What should factored in their decision should been the fact that Citizenship authorizes the Nation the full right to conscript or get her citizens to protect the nation’s interest that is to use or call one to defend the Country against an enemy or to cooperate against the interest of another Country. So it provides the country the full rights over the person or to control him or her or use him or her to help to combat an external enemy which could be your real home Country which is bordering her like the war between Russia and Ukraine.

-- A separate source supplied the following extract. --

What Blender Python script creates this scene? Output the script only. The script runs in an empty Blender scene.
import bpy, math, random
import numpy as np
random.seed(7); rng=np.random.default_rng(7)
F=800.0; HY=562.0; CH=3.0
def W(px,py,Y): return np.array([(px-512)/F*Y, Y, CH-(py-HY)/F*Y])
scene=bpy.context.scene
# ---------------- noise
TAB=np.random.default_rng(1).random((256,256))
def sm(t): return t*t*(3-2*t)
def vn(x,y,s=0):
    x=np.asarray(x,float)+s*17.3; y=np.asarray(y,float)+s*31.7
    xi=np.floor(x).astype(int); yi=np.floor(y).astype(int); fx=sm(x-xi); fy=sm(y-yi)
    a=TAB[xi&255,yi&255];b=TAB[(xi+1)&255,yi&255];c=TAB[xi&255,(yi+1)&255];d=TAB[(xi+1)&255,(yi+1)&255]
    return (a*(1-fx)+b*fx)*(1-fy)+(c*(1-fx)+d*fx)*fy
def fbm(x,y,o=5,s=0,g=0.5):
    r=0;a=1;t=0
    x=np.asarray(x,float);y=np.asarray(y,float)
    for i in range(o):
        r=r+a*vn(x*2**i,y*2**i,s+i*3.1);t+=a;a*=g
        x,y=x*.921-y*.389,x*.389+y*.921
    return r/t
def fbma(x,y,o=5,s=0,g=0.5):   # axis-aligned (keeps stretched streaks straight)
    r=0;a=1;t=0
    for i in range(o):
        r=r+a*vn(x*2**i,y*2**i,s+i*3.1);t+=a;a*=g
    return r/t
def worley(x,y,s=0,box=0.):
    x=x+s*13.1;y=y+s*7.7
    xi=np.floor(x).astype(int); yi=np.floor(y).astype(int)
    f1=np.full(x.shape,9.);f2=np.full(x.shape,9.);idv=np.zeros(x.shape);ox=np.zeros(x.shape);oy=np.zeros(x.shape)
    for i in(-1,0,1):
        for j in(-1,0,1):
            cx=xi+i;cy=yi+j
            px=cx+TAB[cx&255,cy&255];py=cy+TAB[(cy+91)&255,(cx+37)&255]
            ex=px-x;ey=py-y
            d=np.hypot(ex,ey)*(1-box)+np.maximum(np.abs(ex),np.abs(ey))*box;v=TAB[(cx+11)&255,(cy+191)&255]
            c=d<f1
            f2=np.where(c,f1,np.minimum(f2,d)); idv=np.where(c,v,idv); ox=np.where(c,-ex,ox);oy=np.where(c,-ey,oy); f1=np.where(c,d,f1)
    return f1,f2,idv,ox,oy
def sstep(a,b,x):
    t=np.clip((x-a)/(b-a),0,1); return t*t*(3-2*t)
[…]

So imagine a Colonel or Army Commander of the Ukraine Army is a Dual Citizenship holder of both Russia and Ukraine for that matter he will certainly have a divided allegiance or adopt lukewarm or slow motion attitude in the war. So common sense will tell that he may not act at all or my act in support of the Country where he can get better gains or has greater interest or attention or support, so he will act like a bad married woman who will certainly give more allegiance to her very rich or serviceable ex-boyfriend or boyfriend respectively. The bad married woman with a divided allegiance may even conspire with the very serviceable boyfriend to eliminate her husband. So the Philistine Army Commander was right to accept defector David an Israelite in the war against Israel as the Bible in the First Book of Samuel at Chapter 29 verse 1 to 11

Once again, one of the cardinal philosophy of Constitutional interpretation is that Interpretation should go with the philosophy of originalism or the original intention of the framers of the Constitution at the time of framing it in 1992 when they categorically banned or disallowed Dual Citizenship. The amendment of Article 8 (2) of the 1992 Constitution in 1996 (Act 527) to permit Dual Citizenship was for economic and social reason but not a political reason.

The Supreme Court should have taken note that if the 1992 Constitution was not amended in 1996 to allow citizens of Ghana to also acquire citizenship of another country in addition to that of Ghana for them to get jobs etc there would have been no issue on Dual Citizenship before it or in the front burner.